BEGIN DATA RECORDS

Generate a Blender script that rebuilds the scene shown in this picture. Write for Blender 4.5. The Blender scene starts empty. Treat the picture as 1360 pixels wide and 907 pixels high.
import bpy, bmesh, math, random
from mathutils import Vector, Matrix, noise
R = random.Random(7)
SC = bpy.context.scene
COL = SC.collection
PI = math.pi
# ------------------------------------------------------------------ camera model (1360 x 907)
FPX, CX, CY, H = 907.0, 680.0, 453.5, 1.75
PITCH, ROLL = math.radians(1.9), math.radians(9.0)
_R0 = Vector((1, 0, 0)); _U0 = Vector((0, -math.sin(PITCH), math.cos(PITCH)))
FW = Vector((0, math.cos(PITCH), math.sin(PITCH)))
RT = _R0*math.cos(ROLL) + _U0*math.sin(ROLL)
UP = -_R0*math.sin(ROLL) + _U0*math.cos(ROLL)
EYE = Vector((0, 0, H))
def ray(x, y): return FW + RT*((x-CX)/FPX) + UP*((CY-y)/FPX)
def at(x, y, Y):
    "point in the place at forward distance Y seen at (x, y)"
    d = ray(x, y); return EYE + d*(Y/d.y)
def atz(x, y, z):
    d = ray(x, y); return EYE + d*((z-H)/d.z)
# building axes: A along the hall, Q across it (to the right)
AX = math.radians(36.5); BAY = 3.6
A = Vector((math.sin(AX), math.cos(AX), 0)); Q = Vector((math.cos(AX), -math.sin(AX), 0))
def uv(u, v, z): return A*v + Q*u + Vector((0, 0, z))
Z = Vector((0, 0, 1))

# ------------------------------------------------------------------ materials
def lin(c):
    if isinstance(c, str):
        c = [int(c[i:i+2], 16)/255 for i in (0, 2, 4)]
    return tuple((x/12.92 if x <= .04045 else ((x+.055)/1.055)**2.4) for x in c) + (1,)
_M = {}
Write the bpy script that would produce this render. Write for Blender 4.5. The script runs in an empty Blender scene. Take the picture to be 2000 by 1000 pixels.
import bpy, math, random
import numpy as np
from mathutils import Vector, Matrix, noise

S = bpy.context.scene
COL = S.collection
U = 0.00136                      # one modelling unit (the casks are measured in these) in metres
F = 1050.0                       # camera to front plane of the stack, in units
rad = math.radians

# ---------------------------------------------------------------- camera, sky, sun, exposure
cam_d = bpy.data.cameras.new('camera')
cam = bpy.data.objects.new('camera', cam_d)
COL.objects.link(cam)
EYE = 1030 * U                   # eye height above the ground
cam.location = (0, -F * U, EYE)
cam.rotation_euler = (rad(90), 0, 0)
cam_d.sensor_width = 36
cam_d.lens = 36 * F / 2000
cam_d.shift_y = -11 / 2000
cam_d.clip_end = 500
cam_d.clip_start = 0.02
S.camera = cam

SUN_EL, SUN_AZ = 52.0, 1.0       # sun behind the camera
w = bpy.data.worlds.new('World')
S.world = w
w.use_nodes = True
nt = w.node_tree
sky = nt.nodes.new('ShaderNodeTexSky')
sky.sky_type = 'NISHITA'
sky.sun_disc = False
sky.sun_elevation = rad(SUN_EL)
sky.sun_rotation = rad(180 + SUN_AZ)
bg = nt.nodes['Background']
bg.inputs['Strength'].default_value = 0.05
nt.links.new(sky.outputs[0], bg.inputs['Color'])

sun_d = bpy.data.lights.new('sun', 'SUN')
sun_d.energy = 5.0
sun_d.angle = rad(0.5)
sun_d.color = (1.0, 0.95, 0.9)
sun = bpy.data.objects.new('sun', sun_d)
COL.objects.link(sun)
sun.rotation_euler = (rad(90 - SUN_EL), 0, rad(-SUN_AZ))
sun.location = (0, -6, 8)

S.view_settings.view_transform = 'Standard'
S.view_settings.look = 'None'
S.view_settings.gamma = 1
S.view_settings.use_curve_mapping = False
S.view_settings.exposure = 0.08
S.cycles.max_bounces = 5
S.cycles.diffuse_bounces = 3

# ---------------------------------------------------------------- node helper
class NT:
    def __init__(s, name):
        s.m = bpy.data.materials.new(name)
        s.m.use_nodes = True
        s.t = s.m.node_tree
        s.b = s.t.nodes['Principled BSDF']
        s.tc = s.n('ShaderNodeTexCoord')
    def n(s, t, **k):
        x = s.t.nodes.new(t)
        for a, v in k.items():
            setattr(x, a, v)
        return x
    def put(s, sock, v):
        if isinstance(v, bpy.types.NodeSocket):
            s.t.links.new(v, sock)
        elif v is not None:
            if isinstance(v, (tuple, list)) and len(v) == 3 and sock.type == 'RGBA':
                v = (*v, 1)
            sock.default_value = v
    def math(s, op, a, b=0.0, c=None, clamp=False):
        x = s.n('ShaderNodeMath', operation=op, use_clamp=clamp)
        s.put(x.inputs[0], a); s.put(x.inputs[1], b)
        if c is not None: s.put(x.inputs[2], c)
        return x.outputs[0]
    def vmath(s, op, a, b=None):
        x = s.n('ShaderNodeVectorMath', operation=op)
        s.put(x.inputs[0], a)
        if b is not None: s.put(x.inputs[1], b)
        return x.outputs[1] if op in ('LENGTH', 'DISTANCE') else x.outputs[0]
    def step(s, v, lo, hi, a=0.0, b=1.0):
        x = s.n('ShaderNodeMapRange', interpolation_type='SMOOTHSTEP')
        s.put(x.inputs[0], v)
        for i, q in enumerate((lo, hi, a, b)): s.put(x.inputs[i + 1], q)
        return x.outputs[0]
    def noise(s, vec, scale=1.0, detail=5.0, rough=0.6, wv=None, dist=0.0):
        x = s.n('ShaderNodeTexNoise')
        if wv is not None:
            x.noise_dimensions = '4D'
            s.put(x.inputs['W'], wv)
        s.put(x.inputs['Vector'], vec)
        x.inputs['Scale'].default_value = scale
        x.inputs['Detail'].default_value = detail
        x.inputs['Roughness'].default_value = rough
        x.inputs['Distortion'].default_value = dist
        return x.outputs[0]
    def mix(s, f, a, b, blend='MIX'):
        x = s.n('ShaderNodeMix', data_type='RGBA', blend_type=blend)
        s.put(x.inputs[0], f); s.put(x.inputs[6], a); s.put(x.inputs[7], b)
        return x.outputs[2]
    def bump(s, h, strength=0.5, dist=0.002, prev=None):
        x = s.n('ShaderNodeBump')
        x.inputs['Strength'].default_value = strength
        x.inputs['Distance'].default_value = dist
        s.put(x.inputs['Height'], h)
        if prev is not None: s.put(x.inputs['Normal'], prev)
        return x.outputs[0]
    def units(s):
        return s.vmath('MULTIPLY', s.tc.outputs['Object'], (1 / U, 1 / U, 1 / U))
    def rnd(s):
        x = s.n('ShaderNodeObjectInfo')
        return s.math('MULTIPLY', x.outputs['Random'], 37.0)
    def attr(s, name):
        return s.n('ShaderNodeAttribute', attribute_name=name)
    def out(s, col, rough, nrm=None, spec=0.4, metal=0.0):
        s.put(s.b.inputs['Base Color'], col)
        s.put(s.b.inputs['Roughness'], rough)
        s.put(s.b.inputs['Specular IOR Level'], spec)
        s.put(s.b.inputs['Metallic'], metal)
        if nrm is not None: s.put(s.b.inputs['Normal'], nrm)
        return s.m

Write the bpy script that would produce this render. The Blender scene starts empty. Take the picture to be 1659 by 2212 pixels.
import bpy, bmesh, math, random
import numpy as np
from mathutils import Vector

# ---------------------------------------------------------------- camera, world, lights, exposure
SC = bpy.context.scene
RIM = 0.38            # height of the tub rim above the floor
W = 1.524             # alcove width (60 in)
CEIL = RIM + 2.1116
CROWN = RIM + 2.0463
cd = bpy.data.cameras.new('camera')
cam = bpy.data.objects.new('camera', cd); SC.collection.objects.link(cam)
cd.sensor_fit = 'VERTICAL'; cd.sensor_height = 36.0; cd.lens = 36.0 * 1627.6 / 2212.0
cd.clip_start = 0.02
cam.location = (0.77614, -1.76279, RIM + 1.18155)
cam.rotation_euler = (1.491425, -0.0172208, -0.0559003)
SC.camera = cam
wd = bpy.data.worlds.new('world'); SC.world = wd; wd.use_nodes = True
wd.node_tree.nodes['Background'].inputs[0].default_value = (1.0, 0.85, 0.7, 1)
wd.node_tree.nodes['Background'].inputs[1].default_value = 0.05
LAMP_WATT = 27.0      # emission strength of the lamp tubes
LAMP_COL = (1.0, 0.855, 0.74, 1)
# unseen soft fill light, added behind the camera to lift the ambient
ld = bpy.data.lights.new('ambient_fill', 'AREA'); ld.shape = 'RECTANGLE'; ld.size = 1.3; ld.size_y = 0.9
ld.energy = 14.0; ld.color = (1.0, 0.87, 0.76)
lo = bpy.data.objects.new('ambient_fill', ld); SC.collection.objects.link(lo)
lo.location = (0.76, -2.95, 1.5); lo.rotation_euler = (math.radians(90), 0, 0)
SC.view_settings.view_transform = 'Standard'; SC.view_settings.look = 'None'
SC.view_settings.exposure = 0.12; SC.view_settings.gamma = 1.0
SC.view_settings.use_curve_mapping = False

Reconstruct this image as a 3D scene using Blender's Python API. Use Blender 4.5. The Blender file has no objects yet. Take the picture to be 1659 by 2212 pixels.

END DATA RECORDS

— YOUR INSTRUCTIONS —
Extract exactly and only these lines: the line containing "Write the bpy script that would produce this render. Write", the line containing "rad = math.radians", and every line between them.

— FULL ANSWER —
Write the bpy script that would produce this render. Write for Blender 4.5. The script runs in an empty Blender scene. Take the picture to be 2000 by 1000 pixels.
import bpy, math, random
import numpy as np
from mathutils import Vector, Matrix, noise

S = bpy.context.scene
COL = S.collection
U = 0.00136                      # one modelling unit (the casks are measured in these) in metres
F = 1050.0                       # camera to front plane of the stack, in units
rad = math.radians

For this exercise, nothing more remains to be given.